## Problem statement
All of the data must be printed exactly; please include every line.

## Material
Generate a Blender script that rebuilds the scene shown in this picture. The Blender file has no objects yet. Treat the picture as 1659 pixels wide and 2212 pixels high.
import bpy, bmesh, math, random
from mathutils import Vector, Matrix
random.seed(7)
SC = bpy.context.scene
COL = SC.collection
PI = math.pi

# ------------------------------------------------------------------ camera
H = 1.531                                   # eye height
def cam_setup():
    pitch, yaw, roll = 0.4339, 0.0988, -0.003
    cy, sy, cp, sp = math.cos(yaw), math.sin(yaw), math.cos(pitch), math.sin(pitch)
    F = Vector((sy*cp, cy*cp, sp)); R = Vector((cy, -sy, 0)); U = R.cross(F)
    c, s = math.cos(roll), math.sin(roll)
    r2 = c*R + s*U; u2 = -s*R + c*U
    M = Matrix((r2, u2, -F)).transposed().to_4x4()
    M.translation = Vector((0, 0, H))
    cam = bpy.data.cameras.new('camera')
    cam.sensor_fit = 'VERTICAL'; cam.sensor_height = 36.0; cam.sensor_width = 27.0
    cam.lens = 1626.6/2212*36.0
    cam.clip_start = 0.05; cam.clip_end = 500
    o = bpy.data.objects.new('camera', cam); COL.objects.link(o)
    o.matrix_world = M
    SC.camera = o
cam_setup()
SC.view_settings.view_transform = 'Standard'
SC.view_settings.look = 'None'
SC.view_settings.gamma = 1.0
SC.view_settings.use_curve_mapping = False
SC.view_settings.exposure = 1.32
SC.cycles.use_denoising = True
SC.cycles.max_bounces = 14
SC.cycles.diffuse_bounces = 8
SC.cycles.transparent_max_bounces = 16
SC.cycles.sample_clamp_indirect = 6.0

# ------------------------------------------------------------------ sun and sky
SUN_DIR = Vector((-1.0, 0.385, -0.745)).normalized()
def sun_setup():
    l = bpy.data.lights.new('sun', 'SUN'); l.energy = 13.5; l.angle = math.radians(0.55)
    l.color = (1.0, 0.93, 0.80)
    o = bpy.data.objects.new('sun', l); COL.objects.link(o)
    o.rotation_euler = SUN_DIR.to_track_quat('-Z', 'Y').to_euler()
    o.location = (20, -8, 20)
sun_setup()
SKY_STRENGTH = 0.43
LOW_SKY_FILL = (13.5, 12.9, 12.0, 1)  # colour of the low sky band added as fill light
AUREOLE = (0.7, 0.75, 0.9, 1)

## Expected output
Generate a Blender script that rebuilds the scene shown in this picture. The Blender file has no objects yet. Treat the picture as 1659 pixels wide and 2212 pixels high.
import bpy, bmesh, math, random
from mathutils import Vector, Matrix
random.seed(7)
SC = bpy.context.scene
COL = SC.collection
PI = math.pi

# ------------------------------------------------------------------ camera
H = 1.531                                   # eye height
def cam_setup():
    pitch, yaw, roll = 0.4339, 0.0988, -0.003
    cy, sy, cp, sp = math.cos(yaw), math.sin(yaw), math.cos(pitch), math.sin(pitch)
    F = Vector((sy*cp, cy*cp, sp)); R = Vector((cy, -sy, 0)); U = R.cross(F)
    c, s = math.cos(roll), math.sin(roll)
    r2 = c*R + s*U; u2 = -s*R + c*U
    M = Matrix((r2, u2, -F)).transposed().to_4x4()
    M.translation = Vector((0, 0, H))
    cam = bpy.data.cameras.new('camera')
    cam.sensor_fit = 'VERTICAL'; cam.sensor_height = 36.0; cam.sensor_width = 27.0
    cam.lens = 1626.6/2212*36.0
    cam.clip_start = 0.05; cam.clip_end = 500
    o = bpy.data.objects.new('camera', cam); COL.objects.link(o)
    o.matrix_world = M
    SC.camera = o
cam_setup()
SC.view_settings.view_transform = 'Standard'
SC.view_settings.look = 'None'
SC.view_settings.gamma = 1.0
SC.view_settings.use_curve_mapping = False
SC.view_settings.exposure = 1.32
SC.cycles.use_denoising = True
SC.cycles.max_bounces = 14
SC.cycles.diffuse_bounces = 8
SC.cycles.transparent_max_bounces = 16
SC.cycles.sample_clamp_indirect = 6.0

# ------------------------------------------------------------------ sun and sky
SUN_DIR = Vector((-1.0, 0.385, -0.745)).normalized()
def sun_setup():
    l = bpy.data.lights.new('sun', 'SUN'); l.energy = 13.5; l.angle = math.radians(0.55)
    l.color = (1.0, 0.93, 0.80)
    o = bpy.data.objects.new('sun', l); COL.objects.link(o)
    o.rotation_euler = SUN_DIR.to_track_quat('-Z', 'Y').to_euler()
    o.location = (20, -8, 20)
sun_setup()
SKY_STRENGTH = 0.43
LOW_SKY_FILL = (13.5, 12.9, 12.0, 1)  # colour of the low sky band added as fill light
AUREOLE = (0.7, 0.75, 0.9, 1)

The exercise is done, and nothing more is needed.